Again, I don’t think we are giving the CIA enough credit here, but if it’s true, the harm can be mitigated since we know what data was lost. It might mean a lot of case officers will be riding desk duty for the rest of their careers. Luckily, this data couldn’t expose any No Official Cover case officers. We will end up relying more on signals intelligence and open source intelligence. Who knows, it might even lead to more work for the Eurasia Group. In short, we can manage the losses.
3. Password resets were already weak
The data could certainly be used for password reset. Even more advanced systems that don’t rely on answers the user provides but pull data from public records could be accessed with the information in the SF-86. But let’s not pretend that password systems were secure before this data was lost. We’ve needed to kill off the password for twenty years. The National Strategy for Trusted Identities in Cyberspace is aimed at doing just that. Most major consumer online services are now offering two-factor authentication. I’ve never run into an online password reset process at a Federal agency for anything critical, but any system using them should put stronger controls in place.
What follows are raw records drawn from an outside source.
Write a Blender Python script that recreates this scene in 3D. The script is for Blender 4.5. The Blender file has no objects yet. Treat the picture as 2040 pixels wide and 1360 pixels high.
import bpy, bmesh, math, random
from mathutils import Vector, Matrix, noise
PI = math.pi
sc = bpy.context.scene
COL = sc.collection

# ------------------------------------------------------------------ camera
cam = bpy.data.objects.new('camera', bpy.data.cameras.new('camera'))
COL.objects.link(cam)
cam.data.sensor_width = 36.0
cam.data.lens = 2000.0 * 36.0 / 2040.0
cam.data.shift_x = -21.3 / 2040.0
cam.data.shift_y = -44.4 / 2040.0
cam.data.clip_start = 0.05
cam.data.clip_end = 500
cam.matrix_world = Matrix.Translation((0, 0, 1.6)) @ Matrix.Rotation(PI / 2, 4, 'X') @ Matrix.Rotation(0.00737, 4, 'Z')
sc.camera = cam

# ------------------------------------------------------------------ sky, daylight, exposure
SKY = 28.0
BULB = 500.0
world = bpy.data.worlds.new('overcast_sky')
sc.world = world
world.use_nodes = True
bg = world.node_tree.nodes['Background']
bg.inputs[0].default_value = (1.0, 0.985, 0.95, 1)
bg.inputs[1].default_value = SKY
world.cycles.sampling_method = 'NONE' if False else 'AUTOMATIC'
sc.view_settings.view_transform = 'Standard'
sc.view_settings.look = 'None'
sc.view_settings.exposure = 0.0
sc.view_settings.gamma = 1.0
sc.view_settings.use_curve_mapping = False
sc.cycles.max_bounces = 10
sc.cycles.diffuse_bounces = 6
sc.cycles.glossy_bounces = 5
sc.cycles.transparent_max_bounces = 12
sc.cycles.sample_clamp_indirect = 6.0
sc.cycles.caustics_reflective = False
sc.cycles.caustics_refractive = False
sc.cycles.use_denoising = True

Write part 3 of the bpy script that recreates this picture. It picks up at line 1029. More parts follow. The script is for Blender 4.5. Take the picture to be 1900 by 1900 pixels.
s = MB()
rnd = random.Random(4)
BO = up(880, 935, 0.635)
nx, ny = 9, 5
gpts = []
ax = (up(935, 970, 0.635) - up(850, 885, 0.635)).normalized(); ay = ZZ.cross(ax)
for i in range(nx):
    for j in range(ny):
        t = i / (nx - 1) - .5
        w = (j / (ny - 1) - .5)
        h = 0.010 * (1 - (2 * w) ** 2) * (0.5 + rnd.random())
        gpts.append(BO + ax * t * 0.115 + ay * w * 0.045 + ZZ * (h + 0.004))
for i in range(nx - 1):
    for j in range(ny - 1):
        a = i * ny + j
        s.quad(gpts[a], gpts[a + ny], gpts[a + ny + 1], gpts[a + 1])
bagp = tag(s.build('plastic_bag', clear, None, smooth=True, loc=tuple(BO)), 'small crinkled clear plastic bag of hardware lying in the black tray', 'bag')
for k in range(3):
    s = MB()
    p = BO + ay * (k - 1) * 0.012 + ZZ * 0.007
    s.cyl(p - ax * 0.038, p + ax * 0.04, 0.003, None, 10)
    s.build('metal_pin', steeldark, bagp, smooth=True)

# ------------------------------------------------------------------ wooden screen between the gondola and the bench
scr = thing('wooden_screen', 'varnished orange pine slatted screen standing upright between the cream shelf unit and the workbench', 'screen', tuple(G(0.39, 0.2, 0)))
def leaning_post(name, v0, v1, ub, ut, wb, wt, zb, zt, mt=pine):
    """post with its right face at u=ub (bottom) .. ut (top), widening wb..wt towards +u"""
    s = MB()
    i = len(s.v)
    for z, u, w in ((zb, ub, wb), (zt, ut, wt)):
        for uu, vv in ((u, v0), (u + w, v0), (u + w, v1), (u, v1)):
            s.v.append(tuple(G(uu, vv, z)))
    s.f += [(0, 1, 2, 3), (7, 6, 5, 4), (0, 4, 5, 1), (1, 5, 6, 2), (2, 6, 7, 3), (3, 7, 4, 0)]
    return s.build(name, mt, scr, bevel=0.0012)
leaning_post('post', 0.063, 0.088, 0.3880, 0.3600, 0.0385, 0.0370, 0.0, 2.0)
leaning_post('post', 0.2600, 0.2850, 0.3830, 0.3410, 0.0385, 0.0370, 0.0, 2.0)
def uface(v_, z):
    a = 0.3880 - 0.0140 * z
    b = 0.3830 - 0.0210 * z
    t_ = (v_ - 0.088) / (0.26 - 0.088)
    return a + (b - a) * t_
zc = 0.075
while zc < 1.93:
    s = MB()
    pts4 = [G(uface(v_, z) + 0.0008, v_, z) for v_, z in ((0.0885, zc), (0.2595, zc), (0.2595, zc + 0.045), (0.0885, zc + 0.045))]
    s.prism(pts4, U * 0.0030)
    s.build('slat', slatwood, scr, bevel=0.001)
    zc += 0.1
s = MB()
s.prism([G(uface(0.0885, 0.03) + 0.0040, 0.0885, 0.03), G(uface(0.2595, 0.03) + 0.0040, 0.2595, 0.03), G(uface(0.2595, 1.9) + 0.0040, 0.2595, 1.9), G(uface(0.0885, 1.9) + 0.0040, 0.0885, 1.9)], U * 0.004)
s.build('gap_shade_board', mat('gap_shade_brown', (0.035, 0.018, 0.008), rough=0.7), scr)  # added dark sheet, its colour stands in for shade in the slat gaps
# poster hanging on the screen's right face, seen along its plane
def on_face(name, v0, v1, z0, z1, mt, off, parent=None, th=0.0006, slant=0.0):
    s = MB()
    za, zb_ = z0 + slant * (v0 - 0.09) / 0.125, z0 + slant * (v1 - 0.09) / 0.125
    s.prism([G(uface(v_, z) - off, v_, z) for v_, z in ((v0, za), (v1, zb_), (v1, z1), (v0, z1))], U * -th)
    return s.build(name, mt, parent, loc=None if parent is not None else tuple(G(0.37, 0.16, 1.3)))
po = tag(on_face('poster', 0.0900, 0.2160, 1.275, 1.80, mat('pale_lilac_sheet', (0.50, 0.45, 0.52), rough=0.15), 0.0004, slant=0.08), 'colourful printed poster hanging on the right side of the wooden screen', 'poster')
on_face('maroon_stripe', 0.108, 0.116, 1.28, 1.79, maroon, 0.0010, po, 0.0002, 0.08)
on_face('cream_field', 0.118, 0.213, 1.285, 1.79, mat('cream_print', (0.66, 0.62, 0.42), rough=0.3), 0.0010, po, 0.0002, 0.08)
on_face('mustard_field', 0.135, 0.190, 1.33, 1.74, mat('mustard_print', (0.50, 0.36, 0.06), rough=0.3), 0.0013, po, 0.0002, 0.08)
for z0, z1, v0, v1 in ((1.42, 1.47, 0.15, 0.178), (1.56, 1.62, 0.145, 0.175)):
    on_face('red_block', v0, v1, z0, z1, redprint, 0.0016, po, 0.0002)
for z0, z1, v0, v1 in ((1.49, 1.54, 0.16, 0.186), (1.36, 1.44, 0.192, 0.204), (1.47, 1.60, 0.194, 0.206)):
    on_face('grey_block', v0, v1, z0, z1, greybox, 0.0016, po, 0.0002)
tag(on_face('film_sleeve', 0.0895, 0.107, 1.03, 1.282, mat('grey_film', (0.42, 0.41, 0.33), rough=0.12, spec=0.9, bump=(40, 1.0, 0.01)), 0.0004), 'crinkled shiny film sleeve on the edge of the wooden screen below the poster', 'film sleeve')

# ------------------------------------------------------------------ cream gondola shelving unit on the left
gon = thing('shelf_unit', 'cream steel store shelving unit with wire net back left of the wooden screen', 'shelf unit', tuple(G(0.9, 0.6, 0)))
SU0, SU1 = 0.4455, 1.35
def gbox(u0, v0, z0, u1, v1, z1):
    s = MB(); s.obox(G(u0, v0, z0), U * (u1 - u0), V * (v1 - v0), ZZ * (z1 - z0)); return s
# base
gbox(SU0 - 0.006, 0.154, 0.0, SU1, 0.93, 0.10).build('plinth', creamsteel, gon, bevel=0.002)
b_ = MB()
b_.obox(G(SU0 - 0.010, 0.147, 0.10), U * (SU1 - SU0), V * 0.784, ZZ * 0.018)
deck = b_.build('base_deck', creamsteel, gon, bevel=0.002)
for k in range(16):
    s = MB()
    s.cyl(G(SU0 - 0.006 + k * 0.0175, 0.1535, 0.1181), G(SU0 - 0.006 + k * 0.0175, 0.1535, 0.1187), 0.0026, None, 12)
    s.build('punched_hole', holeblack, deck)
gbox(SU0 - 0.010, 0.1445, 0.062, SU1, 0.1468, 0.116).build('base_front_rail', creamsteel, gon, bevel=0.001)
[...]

4. Spearphishing is already pretty effective
Could the information be used to target spearphishing e-mails? Sure, when targeting someone with a spearphishing e-mail, the more information, the better. On the other hand, spearphishing is already pretty effective—it’s the threat vector for most significant cyber incidents and LinkedIn and Facebook make it pretty easy. It’s also a problem that some companies are effectively managing through a combination of user training (PhishMe, Wombat Security) and next generation threat detection (Palo Alto Networks, Fidelis, FireEye). At most, access to this data will make a bad problem worse.
5. Blackmail is an overstated threat
There are too many would-be spy novelists in Washington, D.C. conjuring up fanciful scenarios in which information in the EQIP database could be used to blackmail government employees. There are two things to keep in mind when considering blackmail scenarios.
First, there are very few known cases in which blackmail was involved in getting government employees to give up classified information. As far as we know, Edward Snowden and Chelsea Manning were both motivated politically. Aldrich Ames and Robert Hanssen were both financially motivated. The lone case I am aware of in which blackmail was involved since World War II was that of Clayton Lonetree, a Marine stationed at the US embassy in Moscow. He was seduced by a KGB agent named “Violetta Seina” and caught in a honeypot. But the harm he did was, according to the then-commandant of the Marine Corps, “minimal.” He was released from prison after serving only nine years.
Second, one of the main policy justifications for the security clearance process is to mitigate the possibility of blackmail. In part, by collecting the information, the Federal government ensures that foreign spies can’t threaten clearance holders’ jobs with it. Let’s say you admit to past drug use on your SF-86. If you are still granted a clearance, no one can threaten to tell the government about your past drug use.

While the clearance process does capture information on finances and even romantic affairs, problems in these areas quickly get your application rejected. There is no benefit of the doubt. With about 5.5 million clearance holders today, the system most certainly isn’t infallible. But a foreign intelligence agency is going to have a much harder time identifying cases where security investigators made a mistake than the US government in what I am guessing is a massive review currently underway.